E allora, dal combinato disposto degli artt. 1, comma 2, CGS Figc e 2, comma 6, CGS Coni la disposizione di riferimento individuata dai giudici è quella dettata dall’art. 152 c.p.c. (rubricato “Termini legali e termini giudiziari”), che così recita al comma 2: “I termini stabiliti dalla legge sono ordinatori, tranne che la legge stessa li dichiari espressamente perentori”, con la conseguenza che, non essendo dichiarato espressamente perentorio, tale non può essere considerato il termine di cui all’art. 32 ter, comma 4, CGS.

Riepilogando, dunque, non intendendo questo Collegio discostarsi dai principi affermati dalla Corte federale d’appello - sezioni unite, deve escludersi che il termine di cui all’art. 32 ter, comma 4, CGS, in rilievo nel presente giudizio, abbia natura perentoria. Con la conseguenza, dunque, che l’inosservanza dello stesso, nei termini e nei limiti sopra precisati, non avrebbe dovuto condurre alla dichiarazione di improcedibilità / irricevibilità del deferimento emesso oltre lo stesso.

- Anche il secondo motivo di ricorso proposto della Procura federale risulta fondato.

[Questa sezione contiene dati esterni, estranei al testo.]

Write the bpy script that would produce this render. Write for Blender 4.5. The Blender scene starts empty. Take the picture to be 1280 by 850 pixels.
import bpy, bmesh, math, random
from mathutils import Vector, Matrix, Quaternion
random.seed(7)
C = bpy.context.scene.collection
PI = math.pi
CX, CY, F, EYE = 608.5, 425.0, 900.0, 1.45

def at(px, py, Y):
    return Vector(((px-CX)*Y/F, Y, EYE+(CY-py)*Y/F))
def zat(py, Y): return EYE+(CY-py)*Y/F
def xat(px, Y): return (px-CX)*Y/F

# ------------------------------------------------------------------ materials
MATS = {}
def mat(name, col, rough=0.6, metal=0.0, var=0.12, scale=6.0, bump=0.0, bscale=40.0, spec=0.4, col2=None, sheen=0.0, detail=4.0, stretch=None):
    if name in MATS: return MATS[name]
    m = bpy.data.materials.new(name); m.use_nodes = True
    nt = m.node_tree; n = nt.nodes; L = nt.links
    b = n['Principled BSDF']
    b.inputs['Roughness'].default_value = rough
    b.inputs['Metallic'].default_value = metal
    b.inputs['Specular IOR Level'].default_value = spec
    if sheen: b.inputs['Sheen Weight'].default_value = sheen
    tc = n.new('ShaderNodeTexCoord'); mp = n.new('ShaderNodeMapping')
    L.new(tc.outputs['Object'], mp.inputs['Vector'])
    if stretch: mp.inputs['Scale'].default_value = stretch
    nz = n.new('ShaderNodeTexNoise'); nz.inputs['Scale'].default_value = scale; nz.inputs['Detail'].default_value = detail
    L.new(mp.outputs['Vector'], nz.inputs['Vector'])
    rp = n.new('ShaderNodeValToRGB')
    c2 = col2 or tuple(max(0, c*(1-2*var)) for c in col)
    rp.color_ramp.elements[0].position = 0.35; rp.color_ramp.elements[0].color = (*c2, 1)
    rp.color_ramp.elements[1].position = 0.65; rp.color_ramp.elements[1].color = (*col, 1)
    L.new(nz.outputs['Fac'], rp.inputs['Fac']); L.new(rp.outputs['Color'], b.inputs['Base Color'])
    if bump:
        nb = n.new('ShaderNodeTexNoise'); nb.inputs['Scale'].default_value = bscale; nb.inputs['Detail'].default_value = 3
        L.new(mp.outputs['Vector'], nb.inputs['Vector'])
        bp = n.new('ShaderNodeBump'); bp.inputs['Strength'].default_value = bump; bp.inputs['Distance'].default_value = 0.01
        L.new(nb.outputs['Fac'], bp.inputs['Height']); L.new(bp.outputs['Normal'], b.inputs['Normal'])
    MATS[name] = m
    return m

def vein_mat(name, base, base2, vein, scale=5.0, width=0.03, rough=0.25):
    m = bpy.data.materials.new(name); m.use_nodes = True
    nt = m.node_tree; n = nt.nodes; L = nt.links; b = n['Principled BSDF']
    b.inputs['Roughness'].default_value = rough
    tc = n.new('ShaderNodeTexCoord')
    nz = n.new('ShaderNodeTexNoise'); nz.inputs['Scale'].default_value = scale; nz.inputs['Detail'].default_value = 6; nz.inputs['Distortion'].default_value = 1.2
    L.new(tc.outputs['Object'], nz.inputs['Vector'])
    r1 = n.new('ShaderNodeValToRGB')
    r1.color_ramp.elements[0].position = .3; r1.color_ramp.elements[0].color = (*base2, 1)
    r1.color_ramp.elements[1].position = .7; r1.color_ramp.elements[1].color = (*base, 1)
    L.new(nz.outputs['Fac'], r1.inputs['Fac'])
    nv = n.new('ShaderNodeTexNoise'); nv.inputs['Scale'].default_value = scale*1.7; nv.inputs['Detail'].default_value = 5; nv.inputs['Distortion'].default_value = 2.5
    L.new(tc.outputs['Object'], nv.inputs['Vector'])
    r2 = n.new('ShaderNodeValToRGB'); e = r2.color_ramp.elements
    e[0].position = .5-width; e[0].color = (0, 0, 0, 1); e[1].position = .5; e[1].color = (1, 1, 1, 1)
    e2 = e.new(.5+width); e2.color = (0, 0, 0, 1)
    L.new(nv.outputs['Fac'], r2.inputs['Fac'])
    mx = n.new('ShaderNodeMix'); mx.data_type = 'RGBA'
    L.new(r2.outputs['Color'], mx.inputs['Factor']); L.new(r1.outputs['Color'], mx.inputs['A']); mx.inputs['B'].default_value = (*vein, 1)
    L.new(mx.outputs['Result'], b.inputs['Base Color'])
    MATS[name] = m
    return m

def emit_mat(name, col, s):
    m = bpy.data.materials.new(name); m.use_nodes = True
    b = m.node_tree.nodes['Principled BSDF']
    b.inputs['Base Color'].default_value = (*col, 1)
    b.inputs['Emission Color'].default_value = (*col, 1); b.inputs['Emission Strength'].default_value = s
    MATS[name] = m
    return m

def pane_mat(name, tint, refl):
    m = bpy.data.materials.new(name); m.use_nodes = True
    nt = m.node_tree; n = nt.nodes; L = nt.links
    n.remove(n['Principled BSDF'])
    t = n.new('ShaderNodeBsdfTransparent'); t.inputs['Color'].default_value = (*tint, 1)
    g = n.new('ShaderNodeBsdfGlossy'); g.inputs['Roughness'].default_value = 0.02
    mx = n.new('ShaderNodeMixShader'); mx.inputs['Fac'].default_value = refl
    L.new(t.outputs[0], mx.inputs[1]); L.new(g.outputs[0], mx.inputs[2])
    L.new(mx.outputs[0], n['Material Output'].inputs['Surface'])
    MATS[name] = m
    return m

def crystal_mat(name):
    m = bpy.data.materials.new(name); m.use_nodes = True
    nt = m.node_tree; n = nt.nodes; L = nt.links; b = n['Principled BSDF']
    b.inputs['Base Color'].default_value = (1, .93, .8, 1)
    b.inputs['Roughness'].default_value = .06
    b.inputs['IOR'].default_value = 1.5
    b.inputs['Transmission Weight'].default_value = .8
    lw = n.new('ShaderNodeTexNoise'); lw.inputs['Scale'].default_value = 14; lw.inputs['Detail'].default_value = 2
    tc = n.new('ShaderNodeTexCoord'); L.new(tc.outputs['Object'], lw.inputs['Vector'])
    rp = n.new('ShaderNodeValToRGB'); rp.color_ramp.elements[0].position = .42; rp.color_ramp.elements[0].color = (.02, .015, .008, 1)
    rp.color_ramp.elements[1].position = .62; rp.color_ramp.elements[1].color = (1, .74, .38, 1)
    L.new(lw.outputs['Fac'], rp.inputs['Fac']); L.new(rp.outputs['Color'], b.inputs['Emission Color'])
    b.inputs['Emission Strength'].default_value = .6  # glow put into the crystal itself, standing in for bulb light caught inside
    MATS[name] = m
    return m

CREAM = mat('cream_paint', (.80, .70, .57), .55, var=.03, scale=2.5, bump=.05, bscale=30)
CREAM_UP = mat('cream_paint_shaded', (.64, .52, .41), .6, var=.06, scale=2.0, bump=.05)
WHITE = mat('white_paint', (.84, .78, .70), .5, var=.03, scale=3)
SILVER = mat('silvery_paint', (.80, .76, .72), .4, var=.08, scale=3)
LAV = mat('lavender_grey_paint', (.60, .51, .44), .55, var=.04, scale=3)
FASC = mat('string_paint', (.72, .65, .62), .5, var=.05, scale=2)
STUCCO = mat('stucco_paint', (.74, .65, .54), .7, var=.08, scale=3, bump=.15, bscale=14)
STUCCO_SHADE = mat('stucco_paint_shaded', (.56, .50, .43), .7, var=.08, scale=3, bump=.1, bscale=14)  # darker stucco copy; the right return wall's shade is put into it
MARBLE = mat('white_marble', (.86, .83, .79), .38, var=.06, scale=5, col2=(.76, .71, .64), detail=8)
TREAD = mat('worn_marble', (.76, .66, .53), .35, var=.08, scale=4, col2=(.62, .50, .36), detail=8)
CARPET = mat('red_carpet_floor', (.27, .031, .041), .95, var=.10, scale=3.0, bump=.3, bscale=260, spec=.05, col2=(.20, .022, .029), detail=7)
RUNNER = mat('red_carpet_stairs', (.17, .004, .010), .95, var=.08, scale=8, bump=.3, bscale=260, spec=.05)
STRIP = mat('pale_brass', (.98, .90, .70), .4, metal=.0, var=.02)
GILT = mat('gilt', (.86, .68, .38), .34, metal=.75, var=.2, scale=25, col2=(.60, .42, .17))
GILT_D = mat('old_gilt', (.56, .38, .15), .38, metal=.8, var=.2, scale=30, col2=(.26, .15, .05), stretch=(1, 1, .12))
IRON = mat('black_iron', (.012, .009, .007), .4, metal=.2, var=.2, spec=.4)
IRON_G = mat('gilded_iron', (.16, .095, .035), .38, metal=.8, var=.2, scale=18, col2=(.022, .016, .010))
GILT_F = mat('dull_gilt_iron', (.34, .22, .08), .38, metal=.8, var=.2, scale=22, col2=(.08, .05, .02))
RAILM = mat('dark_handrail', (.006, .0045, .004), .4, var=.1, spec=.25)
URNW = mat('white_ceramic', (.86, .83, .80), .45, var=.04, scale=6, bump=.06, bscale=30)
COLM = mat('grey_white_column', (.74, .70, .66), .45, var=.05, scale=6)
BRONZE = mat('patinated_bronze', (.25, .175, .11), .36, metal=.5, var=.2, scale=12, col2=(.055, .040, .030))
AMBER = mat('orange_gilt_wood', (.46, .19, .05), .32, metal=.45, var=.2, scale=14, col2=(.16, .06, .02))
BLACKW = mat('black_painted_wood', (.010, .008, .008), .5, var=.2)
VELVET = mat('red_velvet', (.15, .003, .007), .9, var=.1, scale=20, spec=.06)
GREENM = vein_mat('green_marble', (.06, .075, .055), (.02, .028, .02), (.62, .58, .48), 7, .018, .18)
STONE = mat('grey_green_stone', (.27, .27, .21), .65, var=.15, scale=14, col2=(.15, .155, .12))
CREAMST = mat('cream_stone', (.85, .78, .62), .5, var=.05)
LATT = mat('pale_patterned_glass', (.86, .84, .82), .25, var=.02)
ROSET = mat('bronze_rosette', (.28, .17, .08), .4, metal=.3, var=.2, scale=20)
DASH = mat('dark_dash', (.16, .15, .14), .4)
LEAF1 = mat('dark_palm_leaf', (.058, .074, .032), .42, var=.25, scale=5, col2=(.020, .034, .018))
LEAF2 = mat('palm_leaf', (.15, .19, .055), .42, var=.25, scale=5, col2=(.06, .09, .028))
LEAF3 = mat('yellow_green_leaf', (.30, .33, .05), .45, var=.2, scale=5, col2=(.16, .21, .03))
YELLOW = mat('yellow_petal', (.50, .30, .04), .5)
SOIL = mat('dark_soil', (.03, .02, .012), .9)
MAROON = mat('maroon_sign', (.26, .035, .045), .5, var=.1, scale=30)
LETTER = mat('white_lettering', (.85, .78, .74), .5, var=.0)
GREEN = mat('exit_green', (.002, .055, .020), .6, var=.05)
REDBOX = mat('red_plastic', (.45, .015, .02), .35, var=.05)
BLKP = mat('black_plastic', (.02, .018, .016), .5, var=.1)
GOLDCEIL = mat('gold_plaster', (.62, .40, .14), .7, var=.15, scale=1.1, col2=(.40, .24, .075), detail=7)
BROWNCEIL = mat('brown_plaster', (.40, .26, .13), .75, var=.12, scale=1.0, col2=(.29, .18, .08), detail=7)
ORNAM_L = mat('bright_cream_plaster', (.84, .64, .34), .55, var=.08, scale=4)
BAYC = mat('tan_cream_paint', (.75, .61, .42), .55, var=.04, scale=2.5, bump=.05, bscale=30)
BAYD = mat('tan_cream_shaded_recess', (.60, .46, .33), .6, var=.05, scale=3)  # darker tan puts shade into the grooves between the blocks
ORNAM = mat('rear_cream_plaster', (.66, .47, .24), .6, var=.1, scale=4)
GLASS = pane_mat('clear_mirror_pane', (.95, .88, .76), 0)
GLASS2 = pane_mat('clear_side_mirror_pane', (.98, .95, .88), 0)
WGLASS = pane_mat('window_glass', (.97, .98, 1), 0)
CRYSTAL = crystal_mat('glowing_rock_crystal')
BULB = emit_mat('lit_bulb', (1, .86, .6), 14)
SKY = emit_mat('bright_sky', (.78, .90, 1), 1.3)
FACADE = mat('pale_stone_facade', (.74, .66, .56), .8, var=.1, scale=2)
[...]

Considerati i fatti oggetto del giudizio disciplinare, così come ricostruiti nell’atto di deferimento, deve ritenersi che le condotte dell’allenatore della Casolese, il quale, come si è già ricordato, al termine della gara del campionato di seconda categoria Casolese-Chianti Nord, disputata il 25.10.2015, usciva precipitosamente all’esterno del campo di gioco per recarsi dove era posizionato il parcheggio auto e dove stazionavano persone che avevano assistito all’incontro, per dirigersi verso alcuni di loro, al fine di chiarire offese che riteneva di aver ricevuto nel corso dell’incontro di calcio appena disputato, con ciò provocando una violenta reazione nei suoi confronti, siano strettamente correlate, sotto il profilo causale e temporale, alla disputa della gara agonistica.

Non vi è, dunque, motivo alcuno per escludere che tali condotte debbano essere inquadrate, secondo il costante orientamento della giurisprudenza federale, nel concetto di “infrazioni inerenti l’attività agonistica” per le quali, quindi, vale il principio stabilito dall’art. 39, comma 1, del Regolamento del Settore Tecnico, in base al quale, come già rilevato, “I tecnici sono soggetti alla giurisdizione degli Organi di Giustizia Sportiva della F.I.G.C. nei procedimenti per illecito sportivo e, se tesserati per società, per le infrazioni inerenti all’attività agonistica”.

Per questi motivi la C.F.A., in accoglimento del ricorso come sopra proposto dal Procuratore Federale Delegato, annulla la decisione impugnata.

Rinvia il procedimento al Tribunale Federale Territoriale presso il Comitato Regionale Toscana per l’esame del merito.